M. Berry a néanmoins répondu par une plaisanterie au député Samy Gemayel (Kataëb), qui lui demandait avec insistance sur quel article de la Constitution il se basait pour dire cela. Il n’a pas répondu au député Nadim Gemayel (Kataëb), qui constatait que les députés du 8 Mars commençaient à quitter l’hémicycle avant même le début du dépouillement des voix, et qui lui demandait si ces élus étaient pris en compte lors de la vérification du quorum.

À sa sortie de la réunion, Nadim Gemayel nous a indiqué que la Constitution ne mentionne pas le quorum des deux tiers pour la tenue de la seconde séance, ajoutant qu’un président peut être élu avec seulement 65 voix.

Moawad, "candidat de l’État libanais"

À l’issue de la réunion, et comme à chaque fois, plusieurs députés ont clarifié leurs positions. M. Moawad a précisé que si l’on ajoute six parmi les députés absents jeudi, et qui auraient voté pour lui, on peut considérer qu’il bénéficie de l’appui de 50 députés. Le député de Zghorta a souligné qu’il est "le candidat de l’État libanais" et vise à récupérer l’État et la souveraineté.

De son côté, le député Georges Adwan (Forces libanaises) a relevé que le score de M. Moawad s’améliore à chaque séance, "et sera plus élevé jeudi prochain", soulignant que l’appui des FL à sa candidature est très sérieux et ne constitue pas une manœuvre, contrairement à ce que certains médias rapportent.

Lors de cette séance, la première depuis le début de la vacance présidentielle le 1er novembre dernier, chaque groupe parlementaire a campé sur ses positions. Plusieurs blocs, qui avaient souligné lors de la séance consacrée à la lecture de la lettre envoyée par l’ex-président Michel Aoun que l’élection d’un nouveau chef de l’État constitue une priorité, n’ont pas joint l’acte à la parole et ont continué à voter blanc, et à provoquer un défaut de quorum.
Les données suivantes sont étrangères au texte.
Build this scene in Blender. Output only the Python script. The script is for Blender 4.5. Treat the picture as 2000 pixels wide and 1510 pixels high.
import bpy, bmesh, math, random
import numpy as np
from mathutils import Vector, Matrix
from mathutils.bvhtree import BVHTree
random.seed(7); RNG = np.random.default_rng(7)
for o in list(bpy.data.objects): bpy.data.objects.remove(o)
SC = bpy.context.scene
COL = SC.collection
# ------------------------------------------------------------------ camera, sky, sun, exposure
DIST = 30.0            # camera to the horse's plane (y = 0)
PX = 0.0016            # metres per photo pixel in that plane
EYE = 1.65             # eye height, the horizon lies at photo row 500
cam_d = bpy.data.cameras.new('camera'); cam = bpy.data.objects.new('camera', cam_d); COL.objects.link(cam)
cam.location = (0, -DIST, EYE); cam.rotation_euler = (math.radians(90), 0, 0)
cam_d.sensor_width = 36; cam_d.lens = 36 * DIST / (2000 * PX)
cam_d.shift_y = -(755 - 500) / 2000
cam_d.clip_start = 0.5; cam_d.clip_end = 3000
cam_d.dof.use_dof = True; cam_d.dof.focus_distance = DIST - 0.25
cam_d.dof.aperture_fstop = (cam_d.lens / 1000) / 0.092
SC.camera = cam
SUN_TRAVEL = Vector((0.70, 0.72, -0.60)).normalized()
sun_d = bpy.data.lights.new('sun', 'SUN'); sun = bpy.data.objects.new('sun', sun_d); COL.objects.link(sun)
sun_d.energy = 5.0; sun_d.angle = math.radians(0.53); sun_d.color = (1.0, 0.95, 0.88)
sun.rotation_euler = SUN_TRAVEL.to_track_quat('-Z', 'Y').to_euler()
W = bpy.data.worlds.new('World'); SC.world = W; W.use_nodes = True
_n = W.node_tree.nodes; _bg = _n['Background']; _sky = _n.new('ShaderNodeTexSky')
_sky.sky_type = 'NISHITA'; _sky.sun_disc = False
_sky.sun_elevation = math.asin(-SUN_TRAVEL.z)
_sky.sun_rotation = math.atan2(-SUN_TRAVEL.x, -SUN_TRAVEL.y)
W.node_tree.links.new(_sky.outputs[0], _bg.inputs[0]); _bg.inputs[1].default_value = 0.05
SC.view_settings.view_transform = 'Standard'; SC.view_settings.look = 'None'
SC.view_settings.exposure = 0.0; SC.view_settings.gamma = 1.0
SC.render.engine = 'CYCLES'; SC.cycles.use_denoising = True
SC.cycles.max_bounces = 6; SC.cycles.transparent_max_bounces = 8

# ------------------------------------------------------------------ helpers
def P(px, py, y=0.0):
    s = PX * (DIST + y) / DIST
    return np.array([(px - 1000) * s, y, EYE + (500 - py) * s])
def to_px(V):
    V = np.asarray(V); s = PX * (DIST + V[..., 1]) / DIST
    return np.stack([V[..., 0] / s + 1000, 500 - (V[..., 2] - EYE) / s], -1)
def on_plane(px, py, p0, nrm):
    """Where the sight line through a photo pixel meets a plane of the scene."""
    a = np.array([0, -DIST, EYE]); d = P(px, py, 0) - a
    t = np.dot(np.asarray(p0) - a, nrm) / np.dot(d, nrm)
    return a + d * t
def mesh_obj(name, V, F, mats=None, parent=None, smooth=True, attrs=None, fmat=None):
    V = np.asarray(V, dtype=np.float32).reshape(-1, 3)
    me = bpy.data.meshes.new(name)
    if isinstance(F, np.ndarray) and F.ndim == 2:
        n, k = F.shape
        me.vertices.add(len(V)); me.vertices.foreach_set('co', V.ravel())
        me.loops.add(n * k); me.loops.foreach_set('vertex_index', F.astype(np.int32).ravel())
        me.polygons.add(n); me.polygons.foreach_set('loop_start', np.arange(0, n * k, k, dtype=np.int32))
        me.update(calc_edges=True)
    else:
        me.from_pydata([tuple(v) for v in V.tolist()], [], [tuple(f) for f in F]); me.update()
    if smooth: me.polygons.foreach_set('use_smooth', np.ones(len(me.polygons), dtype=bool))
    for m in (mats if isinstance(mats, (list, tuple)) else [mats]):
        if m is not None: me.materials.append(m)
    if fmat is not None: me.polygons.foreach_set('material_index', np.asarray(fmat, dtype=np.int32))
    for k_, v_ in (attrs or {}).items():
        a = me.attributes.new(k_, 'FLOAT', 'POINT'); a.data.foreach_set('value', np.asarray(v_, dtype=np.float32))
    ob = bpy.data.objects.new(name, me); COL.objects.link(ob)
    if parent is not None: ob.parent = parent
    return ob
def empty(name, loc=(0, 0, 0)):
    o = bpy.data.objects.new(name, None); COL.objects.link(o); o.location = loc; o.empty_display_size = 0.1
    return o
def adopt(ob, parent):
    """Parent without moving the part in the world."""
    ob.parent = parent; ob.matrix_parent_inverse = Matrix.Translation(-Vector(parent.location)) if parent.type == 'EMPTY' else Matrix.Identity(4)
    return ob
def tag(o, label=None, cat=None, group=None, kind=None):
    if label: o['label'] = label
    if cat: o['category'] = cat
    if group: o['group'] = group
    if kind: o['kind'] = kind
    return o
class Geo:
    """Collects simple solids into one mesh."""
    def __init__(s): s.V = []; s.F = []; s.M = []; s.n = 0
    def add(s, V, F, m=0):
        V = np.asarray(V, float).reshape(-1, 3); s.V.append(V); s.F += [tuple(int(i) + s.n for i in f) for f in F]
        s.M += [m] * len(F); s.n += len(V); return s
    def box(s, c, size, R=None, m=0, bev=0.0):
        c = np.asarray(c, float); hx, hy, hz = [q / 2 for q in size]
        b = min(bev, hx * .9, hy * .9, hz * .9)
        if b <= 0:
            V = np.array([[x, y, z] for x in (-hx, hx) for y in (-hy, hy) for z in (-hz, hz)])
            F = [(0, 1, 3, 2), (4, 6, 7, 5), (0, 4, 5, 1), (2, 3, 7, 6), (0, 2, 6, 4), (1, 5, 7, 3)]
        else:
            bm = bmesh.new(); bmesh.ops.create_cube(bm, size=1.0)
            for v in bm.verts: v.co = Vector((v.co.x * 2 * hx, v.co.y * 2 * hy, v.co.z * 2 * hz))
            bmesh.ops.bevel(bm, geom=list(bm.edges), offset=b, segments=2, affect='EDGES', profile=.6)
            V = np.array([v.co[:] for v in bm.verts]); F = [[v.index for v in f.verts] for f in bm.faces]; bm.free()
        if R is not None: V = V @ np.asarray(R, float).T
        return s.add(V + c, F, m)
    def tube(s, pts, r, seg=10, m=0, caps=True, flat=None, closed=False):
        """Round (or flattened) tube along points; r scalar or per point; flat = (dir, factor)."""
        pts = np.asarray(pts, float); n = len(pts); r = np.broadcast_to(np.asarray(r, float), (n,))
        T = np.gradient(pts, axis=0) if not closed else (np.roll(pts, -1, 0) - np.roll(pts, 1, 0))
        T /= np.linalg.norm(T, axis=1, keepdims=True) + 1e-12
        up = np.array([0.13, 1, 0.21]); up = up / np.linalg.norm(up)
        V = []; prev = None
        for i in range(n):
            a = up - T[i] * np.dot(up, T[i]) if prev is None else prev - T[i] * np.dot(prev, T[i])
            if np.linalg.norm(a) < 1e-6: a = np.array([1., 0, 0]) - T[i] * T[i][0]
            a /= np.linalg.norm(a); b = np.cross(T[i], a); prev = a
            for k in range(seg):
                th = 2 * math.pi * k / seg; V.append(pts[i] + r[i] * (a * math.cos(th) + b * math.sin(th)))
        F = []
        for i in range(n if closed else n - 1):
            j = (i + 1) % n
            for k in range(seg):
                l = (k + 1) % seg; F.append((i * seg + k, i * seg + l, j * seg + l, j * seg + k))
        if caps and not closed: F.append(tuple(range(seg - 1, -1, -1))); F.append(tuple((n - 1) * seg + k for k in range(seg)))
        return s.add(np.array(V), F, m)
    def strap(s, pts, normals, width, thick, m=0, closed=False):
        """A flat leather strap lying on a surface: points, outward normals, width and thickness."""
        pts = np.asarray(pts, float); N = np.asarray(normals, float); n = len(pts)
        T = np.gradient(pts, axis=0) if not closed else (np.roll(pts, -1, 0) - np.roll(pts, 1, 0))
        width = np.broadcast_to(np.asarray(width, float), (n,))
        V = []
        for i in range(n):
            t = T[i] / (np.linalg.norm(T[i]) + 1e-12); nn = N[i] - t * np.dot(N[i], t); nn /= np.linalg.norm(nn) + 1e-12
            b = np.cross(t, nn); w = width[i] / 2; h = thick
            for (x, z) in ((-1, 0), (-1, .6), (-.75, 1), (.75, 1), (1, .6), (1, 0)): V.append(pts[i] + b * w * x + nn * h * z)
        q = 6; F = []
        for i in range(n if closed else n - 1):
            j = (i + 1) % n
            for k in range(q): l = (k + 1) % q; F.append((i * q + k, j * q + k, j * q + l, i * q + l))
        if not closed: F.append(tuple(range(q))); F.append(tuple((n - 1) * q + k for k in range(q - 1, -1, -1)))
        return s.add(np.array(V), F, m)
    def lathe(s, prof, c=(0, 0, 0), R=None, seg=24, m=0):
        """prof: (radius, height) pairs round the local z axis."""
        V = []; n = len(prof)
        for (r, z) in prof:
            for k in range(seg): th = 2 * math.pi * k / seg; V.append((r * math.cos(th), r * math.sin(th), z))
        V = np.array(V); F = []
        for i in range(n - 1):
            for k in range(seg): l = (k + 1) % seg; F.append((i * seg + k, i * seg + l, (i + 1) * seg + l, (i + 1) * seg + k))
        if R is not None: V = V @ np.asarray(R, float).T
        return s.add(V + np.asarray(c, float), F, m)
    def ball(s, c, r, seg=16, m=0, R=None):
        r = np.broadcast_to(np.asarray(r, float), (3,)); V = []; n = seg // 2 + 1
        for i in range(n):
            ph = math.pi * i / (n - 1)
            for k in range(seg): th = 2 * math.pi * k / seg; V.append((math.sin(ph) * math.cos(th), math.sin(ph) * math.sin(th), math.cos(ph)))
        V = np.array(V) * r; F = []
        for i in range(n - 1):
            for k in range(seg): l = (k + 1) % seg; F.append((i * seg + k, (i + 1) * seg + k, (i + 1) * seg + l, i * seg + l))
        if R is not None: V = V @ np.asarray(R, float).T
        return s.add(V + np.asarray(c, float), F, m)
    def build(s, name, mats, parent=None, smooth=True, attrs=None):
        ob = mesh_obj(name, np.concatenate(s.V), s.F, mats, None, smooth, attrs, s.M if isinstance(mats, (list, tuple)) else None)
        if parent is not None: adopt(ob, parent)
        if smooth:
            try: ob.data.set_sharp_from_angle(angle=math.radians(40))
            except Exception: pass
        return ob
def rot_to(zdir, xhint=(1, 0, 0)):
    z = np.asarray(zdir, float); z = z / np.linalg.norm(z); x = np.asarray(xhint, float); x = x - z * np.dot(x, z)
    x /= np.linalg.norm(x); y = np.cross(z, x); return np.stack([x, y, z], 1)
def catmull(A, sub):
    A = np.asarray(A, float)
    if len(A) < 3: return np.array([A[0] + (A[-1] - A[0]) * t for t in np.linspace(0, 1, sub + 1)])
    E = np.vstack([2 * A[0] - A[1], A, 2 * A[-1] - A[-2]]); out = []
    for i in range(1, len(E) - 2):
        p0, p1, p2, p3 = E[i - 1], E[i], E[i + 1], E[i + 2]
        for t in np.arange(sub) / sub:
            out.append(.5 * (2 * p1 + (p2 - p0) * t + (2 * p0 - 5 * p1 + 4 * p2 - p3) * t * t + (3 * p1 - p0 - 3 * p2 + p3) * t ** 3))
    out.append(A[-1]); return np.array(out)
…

Il reste que les Libanais commencent à se lasser de ces séances qui ne mènent à rien. Et c’est justement contre cela que met en garde le député Pierre Bou Assi (FL), qui estime que le peuple ne doit pas tolérer ces pratiques qui dénotent, selon lui, un mépris des traditions de démocratie et de la fonction de chef de l’État.